Mobile banking takes Zimbabwe by storm

 

Zimbabwe has joined the wagon in embracing mobile banking, as technological explosion and subsequent ballooning of mobile density has seen the mobile phone-based service outpacing the rigid and restrictive traditional banking system while embracing multitudes of grassroots people formally regarded as un-bankable. 

With its generous registration requirements, generally a handset and a registered SIM card, the user-friendly cellphone-based facility has become a hit across all social classes, a move economic analysts say would help ease the life of ordinary people through improved economic activity.

It is a new era of mobile money transfer, mobile payments, and mobile banking, all through one’s mobile wallet ‑ a man’s phone! The African Development Bank (ADB) observes that lack of access to banking services is curtailing the vast population of Africa from active economic participation.

ADB goes on to note that only 20 percent of African families hold bank accounts, while Sub-Saharan Africa has the lowest deposit institution penetration in the world ‑ averaging at 16.6 percent compared with 63.5 percent in developing countries.

Due to the economic stagnation that hit Zimbabwe in the last years, which saw many companies either closing shop or scaling down operations, most people resorted to the informal sector ‑ leading to the mushrooming of small and medium enterprises.

According to the Reserve Bank of Zimbabwe, the informal sector mostly comprising ordinary people now contributes 60-70 percent of Zimbabwe’s Gross Domestic Product (GDP), but regrettably, only 18 percent has access to financial services.

But with Zimbabwe’s three major mobile service providers, Telecel, Netone and Econet Wireless offering varying mobile banking services, the landscape is set to change.

“Mobile banking is the way to go not only in transforming business operations but also in reaching out to the grassroots people and ensure their active participation in the economic matrix.“Banks should be innovative and discard the old notion of a client who walks in with a briefcase in hand to make a transaction, but go to the village where the money is,” said RBZ Deputy governor, Dr Kupukile Mlambo. 

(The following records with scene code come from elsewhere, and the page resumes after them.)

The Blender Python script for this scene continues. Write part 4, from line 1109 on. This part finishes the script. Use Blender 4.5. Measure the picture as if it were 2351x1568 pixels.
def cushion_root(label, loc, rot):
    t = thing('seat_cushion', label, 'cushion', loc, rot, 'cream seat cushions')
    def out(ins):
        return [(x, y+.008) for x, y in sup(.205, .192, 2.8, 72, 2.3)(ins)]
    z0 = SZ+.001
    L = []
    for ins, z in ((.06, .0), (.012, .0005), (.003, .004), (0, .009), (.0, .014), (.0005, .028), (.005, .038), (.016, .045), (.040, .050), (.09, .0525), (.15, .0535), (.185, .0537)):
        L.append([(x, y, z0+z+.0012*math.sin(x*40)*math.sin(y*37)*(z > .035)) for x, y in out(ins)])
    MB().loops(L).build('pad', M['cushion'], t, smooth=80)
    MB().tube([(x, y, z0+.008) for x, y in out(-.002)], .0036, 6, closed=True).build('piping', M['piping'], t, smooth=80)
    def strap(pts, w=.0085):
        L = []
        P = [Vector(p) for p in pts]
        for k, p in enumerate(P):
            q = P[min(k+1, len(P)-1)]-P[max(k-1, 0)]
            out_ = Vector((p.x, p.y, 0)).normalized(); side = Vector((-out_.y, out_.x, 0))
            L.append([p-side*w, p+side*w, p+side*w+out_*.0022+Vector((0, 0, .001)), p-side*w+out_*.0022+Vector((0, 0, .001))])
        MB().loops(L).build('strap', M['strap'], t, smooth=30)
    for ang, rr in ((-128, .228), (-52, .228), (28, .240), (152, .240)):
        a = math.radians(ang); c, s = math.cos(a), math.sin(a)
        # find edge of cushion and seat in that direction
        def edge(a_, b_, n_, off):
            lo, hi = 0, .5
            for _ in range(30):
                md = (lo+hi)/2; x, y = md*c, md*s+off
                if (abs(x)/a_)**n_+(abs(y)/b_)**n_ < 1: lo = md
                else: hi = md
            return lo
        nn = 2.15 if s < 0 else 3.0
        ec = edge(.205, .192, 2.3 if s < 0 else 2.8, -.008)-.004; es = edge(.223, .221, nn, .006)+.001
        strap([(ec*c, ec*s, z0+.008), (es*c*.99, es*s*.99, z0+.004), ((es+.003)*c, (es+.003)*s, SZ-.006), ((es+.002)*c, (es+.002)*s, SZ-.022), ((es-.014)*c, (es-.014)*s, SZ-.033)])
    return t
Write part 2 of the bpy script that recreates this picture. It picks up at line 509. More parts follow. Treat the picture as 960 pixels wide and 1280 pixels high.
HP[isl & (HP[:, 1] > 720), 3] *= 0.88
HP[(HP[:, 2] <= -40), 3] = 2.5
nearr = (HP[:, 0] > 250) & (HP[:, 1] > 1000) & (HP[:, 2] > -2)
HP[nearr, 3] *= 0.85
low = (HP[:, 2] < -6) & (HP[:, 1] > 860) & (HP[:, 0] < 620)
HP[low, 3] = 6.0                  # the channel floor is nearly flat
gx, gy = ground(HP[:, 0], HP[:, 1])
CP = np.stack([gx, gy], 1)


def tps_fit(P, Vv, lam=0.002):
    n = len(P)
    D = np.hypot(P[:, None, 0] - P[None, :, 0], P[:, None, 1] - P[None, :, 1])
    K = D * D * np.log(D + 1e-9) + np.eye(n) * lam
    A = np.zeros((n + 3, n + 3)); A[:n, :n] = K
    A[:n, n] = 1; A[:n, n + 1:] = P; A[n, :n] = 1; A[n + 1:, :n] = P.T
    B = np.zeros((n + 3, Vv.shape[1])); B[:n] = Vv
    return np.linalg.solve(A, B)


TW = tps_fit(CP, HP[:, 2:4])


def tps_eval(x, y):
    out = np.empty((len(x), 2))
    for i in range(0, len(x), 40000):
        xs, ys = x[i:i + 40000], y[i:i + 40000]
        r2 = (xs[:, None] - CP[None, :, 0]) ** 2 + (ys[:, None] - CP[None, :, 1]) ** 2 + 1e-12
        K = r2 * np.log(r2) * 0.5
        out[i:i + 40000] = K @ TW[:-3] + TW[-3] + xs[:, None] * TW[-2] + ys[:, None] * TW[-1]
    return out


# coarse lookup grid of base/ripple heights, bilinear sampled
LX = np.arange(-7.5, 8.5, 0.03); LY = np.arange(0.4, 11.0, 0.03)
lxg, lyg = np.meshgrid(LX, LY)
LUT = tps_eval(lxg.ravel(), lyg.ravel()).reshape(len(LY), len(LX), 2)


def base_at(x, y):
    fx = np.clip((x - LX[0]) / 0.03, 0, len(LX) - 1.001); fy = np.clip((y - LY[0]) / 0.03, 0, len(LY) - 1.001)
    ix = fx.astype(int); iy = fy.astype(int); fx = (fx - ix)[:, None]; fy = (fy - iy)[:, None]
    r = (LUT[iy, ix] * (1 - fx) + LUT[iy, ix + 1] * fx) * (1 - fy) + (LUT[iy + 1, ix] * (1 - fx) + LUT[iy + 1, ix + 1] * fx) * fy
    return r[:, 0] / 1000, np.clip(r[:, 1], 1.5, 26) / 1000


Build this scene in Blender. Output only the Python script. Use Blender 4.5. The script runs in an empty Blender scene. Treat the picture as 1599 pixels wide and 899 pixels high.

The deputy governor added that instead of resisting mobile banking, banks ought to partner with mobile operators in providing mobile banking services. But of all the mobile banking services, it is Econet Wireless’ Ecocash platform that has redefined mobile baking and business and is to set to reach out to Zimbabweans beyond the borders, starting with South Africa where it has just been introduced. 

Launched two years ago, Ecocash now has agency network of 7 000 from individuals and institutions as of August 1 last year, and is reported to have handled nearly US$200 million in monthly transactions, which can be annualised to 22 percent of Zimbabwe’s GDP.

Customers have the convenience of receiving and sending money, transferring money from bank account to pay bills and accessing a wide range of services at given rates, which can, however, can be cheaper or higher than those charged by banks depending on sums involved. Besides opening up hundreds of jobs, the Ecocash, which is facilitated through Steward Bank, wholly owned by Econet Wireless, the service has made life easier for farmers, transporters and other small-scale entrepreneurs and individuals.

Meanwhile, leading the pack in mobile banking is Kenya with the M-Pesa ‑ provided by Safaricom ‑ which had 14 million accounts by 2011. Tanzania, South Africa and Nigeria also offer mobile banking services.

A UNDP report titled ‘Realizing Africa’s Wealth: Building Inclusive Business for Shared Prosperity’, noted that while African economies are growing at an encouraging pace, its citizens remain stuck in poverty largely because of financial exclusion of ordinary people.

A survey conducted by a local non-governmental organisation, Knowledge Africa, this year revealed that at least US$6 million, which was never banked, circulated at Zimbabwe’s premier agriculture produce market, Mbare Musika.

It also noted that most of the farmers, however, have embraced mobile banking, with the RBZ deputy governor saying mobile banking can be the answer to accessing money outside formal circulation. Mobile banking is also the answer to the problems of physical-geographical isolation, poor infrastructure and financial illiteracy among other challenges that make the traditional banking system not easily accessible or expensive. After all, according to the World Bank, there are about 650 million mobile phones in Africa south of the Sahara, more than the number of users in the United States and the European Union.